Forcepoint researchers spotted a malware laden spam campaign, similar to Necurs, using compromised FTP sites instead of the usual HTTP link as download locations for malicious documents.
The campaign also exposed the credentials of the compromised sites in the process as the malicious emails were distributed just before 12:00 UTC on Jan. 17, 2018, and remained active for approximately seven hours, according to a Jan. 18 blog post.
Researchers speculate the FTP sites were used in an attempt to prevent being detected by email gateways and network policies that may consider FTPs trusted locations.
“Changes to distribution URLs and their formats are often used to 'buy time' for attackers: systems which cannot dynamically detect payloads will potentially have a period where they are unable to protect against the attacks until signature updates are available,” Luke Somerville, head of special investigations at Forcepoint, told SC Media.
“Equally, Dridex is often targeted at home users who are far less likely to have scanning or blocking in place looking for 'unusual' protocols such as this.”
The spam was primarily sent to .COM top level domains (TLDs) with the second, third and fourth top affected TLDs suggesting that major regional targets were France, the U.K., and Australia respectively, researchers said.
Threat actors rotated domain names such as: gov.au, com.tr, fr, with sender names such as admin@, billing@, help@ and info@ to make the malicious emails look more convincing to unsuspecting users.

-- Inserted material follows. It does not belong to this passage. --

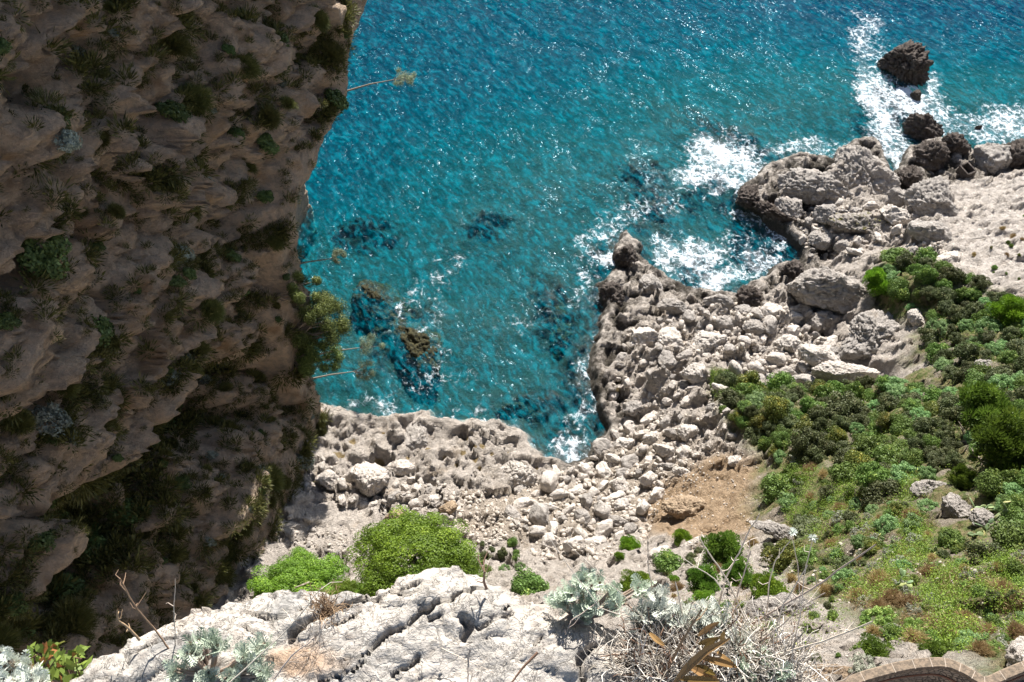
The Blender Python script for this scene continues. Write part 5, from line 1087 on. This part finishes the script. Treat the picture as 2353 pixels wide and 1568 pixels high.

The campaign used two types of documents including a DOC that abuses DDE to execute shell commands to download malware and a XLS file with a Macro that downloads Dridex. Researchers also noted that the perpetrators of the campaign didn't appear to be worried about exposing the credentials of the FTP sites they abused which could potentially expose the already-compromised sites to further abuse by other groups.
“This may suggest that the attackers have an abundant supply of compromised accounts and therefore view these assets as disposable,” the post said. “Equally, if a compromised site is used by multiple actors it also makes attribution harder for security professionals and law enforcement.”
The campaign shares features with high profile malware campaigns.
The campaign displays traits of the Necurs botnet such as domains used for distribution were already in the researcher's records as compromised domains used by Necurs, which is historically known to spread Dridex. In addition, the document downloaders are also similar to those used by Necurs in the past and the download locations of the XLS file also follows the traditional Necurs format.
Somerville said the biggest question raised given the patterns associating this campaign with previous Necurs activity is the reason for the small scale of the campaign.
“There are several possible explanations for this (e.g. Necurs is generally understood to sell its malicious email services: the end-attackers in this case may simply have bought a low tier of the service) but we're unable to give a hard and fast answer to this at present,” Somerville said. “Fundamentally, Dridex is intended to steal bank login information.”
He went on to say that while there may be some questions about the scale and URLs used in the attack, the end goal of any Dridex campaign is ultimately the acquisition of banking credentials.